Slashdot Mirror


The Case For Supporting and Using Mono

snydeq writes "Fatal Exception's Neil McAllister argues in favor of Mono, asking those among the open source community who have 'variously described Mono as a trap, a kludge, or simply a waste of effort' to look past Miguel de Icaza and Mono's associations with Microsoft and give the open source implementation of .Net a second chance, as he himself has, having predicted Mono's demise at the hands of open source Java in 2006. Far from being just a clone of .Net for Linux, McAllister argues, Mono has been 'expanding its presence into exciting and unexpected new niches.' And for those who argue that 'developing open-source software based on Microsoft technologies is like walking into a lion's den,' McAllister suggests taking a look at the direction Mono is heading. The more Mono evolves, the less likely Microsoft is to use patent claims or some other dirty trick to bring down the platform."

3 of 570 comments (clear)

  1. Re:WPF Support by toshok · · Score: 5, Informative

    Until Mono gets WPF support there isn't going to be much cross-compatibility. Any Windows .NET developer with any sense is writing in WPF already. WinForms is dead.

    This is pretty lame reasoning - new applications are only part of the reasoning behind deciding which apis to support. Supporting the huge number of *existing* applications is also important, and the vast majority of the desktop .net applications out there now use winforms.

    But Mono seems quite content to ignore WPF for now. One can't help but think it was part of that Novell/Microsoft deal.

    More faulty reasoning - have you seen the WPF api? It's enormous. As one of the people with the most commits in WPF-land, I can assure you, it's not prioritized based on any deal. It's strictly a resource issue. Moonlight is just more bang for the buck. Much smaller api to implement, much quicker adoption than WPF. Makes good business sense. That said, WPF remains a spare time project for me (and others).

    The subset of WPF in Moonlight is useless for non-web development. It's great way for MS to pretend their Flash-killer format is multi-platform though.

    Again, not really true. Silverlight 2.0's api is more than capable of building apps for both webpages and desktop, and will become more so as WPF and Silverlight converge. It will take some extending on the mono side for desktop integration, but again, when the choice is using an existing technology and extending it slightly (as in Moonlight) or starting fresh on a GIANT api (as in WPF), which would you choose?

  2. Re:But the political reasons... by FishWithAHammer · · Score: 5, Informative

    I guess all that stuff in the Mono.* namespace that Microsoft's release of their framework doesn't support is just following right along. Like Mono.SIMD. Or Mono.CSharp, which (unlike Microsoft's libraries) contains a fully featured compiler service and runtime evaluator. Or the other Mono stuff that Microsoft's releases can't do, like full static compilation for the iPhone and Microsoft's own XBox 360.

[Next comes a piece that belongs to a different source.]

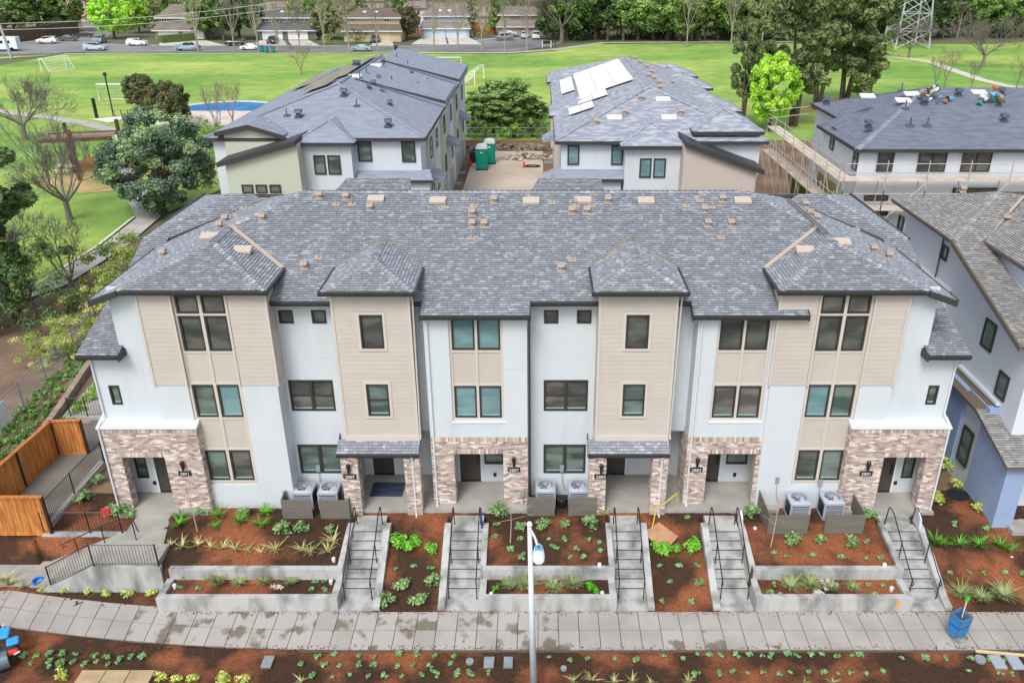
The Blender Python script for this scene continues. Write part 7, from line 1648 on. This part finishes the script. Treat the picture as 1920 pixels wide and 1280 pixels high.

    I'm guessing you don't know much about what you're talking about, but hey, it's Slashdot, that's par for the course.

    --
    "You can either have software quality or you can have pointer arithmetic, but you cannot have both at the same time."
  3. Re:Objective Review by Anonymous Coward · · Score: 5, Informative

    I contracted a while at Microsoft, and every blue badge (full-time developer) I ever met ignored VS.NET and used vim or emacs all day (for C#, C++, XML, everything except the occasional dialog edit) with the MSDN docs open on the other monitor. No lead with a clue lets the opaque plumbing inside an IDE determine whether their project gets built corectly (we used build.exe, a make clone from the DDK), WinDbg is far more powerful than the builtin debugger (download and try it), and an editor with too much "assistance" to even keep up with your typing (on desktops fast enough to run internal debug builds of Vista!) was just unforgivably lame.